Judge Tosses Racial Bias Suit by Black Franchisees Against McDonald’s

A federal judge in northern Illinois has dismissed a racial discrimination lawsuit brought by African-American McDonald’s franchisees accusing McDonald’s of steering them to underperforming stores.

U.S District Court Judge Harry D. Leinenweber ruled that the plaintiff Black franchisees failed to provide specific facts to support their legal claims. The court also found that even if there had been discriminatory practices, the claims were beyond the two year statute of limitations, since the last acquisition by either plaintiff was in 2012.

Leinenweber gave the plaintiffs 30 days to file an amended complaint.

Two brothers, James Byrd Jr. and Darrell Byrd, who have been McDonald’s franchisees for several decades, brought the suit seeking class action status.

The judge said the complaint failed to tie any alleged discriminatory conduct by McDonald’s managers and executives to discrimination experienced by plaintiffs or any purported class member. Plaintiffs also did not even allege that plaintiffs or any purported class members were subjected to any of these alleged discriminatory policies.

The major complaint alleged was that “McDonald’s growth strategy has been predatory in nature, targeting Black consumers, markets, and territories by steering Black franchisees to Black neighborhoods with high overhead costs—including higher security, insurance, and employee turnover—where White franchisees refused to own and operate restaurants.”

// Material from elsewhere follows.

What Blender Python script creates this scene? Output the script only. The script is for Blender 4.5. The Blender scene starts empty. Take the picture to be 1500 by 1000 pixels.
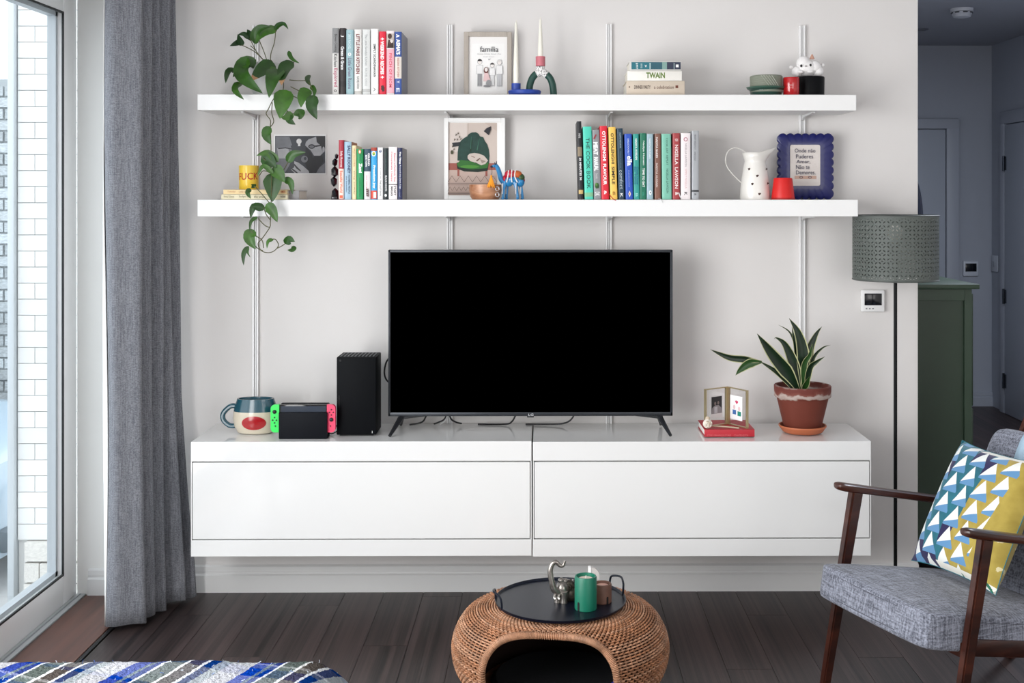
import bpy, bmesh, math, random
from mathutils import Vector, Matrix
random.seed(7)
S = bpy.context.scene
COL = S.collection
R = math.radians
# ------------------------------------------------------------------ camera
FPX, PX0, HY, DC, TH, CZ = 1750.0, 812.27, 288.0, 4.375, R(0.5), 1.44
cd = bpy.data.cameras.new('camera'); cam = bpy.data.objects.new('camera', cd); COL.objects.link(cam)
cam.location = (0, -DC, CZ); cam.rotation_euler = (R(90), 0, -TH)
cd.sensor_width = 36; cd.lens = FPX / 1500 * 36
cd.shift_x = -(PX0 - 750) / 1500; cd.shift_y = -(500 - HY) / 1500
cd.clip_start = 0.05
S.camera = cam
# ------------------------------------------------------------------ world, lights, exposure
S.view_settings.view_transform = 'Standard'; S.view_settings.look = 'None'
S.view_settings.gamma = 1; S.view_settings.use_curve_mapping = False
S.view_settings.exposure = 0.52
wd = bpy.data.worlds.new('world'); S.world = wd; wd.use_nodes = True
bg = wd.node_tree.nodes['Background']; bg.inputs[0].default_value = (0.86, 0.94, 1.0, 1); bg.inputs[1].default_value = 1.8
def area(name, loc, rot, sx, sy, power, col):
    l = bpy.data.lights.new(name, 'AREA'); l.shape = 'RECTANGLE'; l.size = sx; l.size_y = sy
    l.energy = power; l.color = col
    o = bpy.data.objects.new(name, l); o.location = loc; o.rotation_euler = rot; COL.objects.link(o); return o
# daylight entering by the glazed left side of the room
area('window_daylight', (-1.655, -3.05, 1.15), (R(90), 0, R(-90)), 2.7, 2.0, 92, (1.0, 0.985, 0.97))
# added frontal fill at the camera's end of the room, no window modelled there
area('rear_fill_light', (1.9, -5.6, 1.55), (R(90), 0, R(32)), 2.6, 1.6, 30, (1.0, 0.985, 0.97))
# added cool fill that brightens the hall, unseen above the frame
area('hall_fill_light', (2.25, 0.9, 2.46), (0, 0, 0), 0.5, 0.5, 24, (0.80, 0.88, 1.0))

# ------------------------------------------------------------------ helpers
def W(px, py, Y):
    rx = (px - PX0) / FPX; rz = (HY - py) / FPX
    dx = math.sin(TH) + rx * math.cos(TH); dy = math.cos(TH) - rx * math.sin(TH)
    t = (Y + DC) / dy
    return Vector((t * dx, Y, CZ + t * rz))
def WZ(px, py, z):
    rx = (px - PX0) / FPX; rz = (HY - py) / FPX
    dx = math.sin(TH) + rx * math.cos(TH); dy = math.cos(TH) - rx * math.sin(TH)
    t = (z - CZ) / rz
    return Vector((t * dx, t * dy - DC, z))
def lin(h):
    if isinstance(h, str):
        h = [int(h[i:i + 2], 16) / 255 for i in (0, 2, 4)]
    return tuple(c / 12.92 if c <= 0.04045 else ((c + 0.055) / 1.055) ** 2.4 for c in h) + (1,)
MC = {}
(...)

This allegedly discriminatory practice reduced the number of Black franchisees and increased the revenue disparity between Black and White franchisees, the complaint said.

The complaint contended that “[t]hese differences are statistically significant and are the result of historic racial bias and barriers built into the McDonald’s franchise system.”

McDonald’s moved to dismiss the complaint contending that the plaintiffs failed to allege intentional discrimination and “but for” causation. McDonald’s also argued that the matters complained of are all barred by the statute of limitation.

Plaintiffs countered that their complaint sets forth a pattern and practice by McDonald’s that has occurred throughout its franchise terms and thus it qualifies for the “continuing violation” exception to the statute of limitations defense

But the district court disagreed, noting that the Supreme Court has held that “discrete acts” such as termination, failure to promote, denial of transfer, or refusal to hire are “easy to identify” and do not constitute continuing violations but are claims that “can and should be brought on a timely basis.”

The court found that the allegation that McDonald’s steers Black franchisees to economically undesirable locations is “clearly pre-contractual conduct and subject to the two-year statute of limitations.”

McDonalds’s faces another lawsuit by more than 50 Black former franchisees who complain that they were pressured by the company to open stores in crime-ridden areas and then denied financial help extended to white franchisees.

The fast food chain has also been sued in Los Angeles for $10 billion by media entrepreneur Byron Allen, who accuses the firm of racial discrimination for not advertising enough with Black-owned media outlets.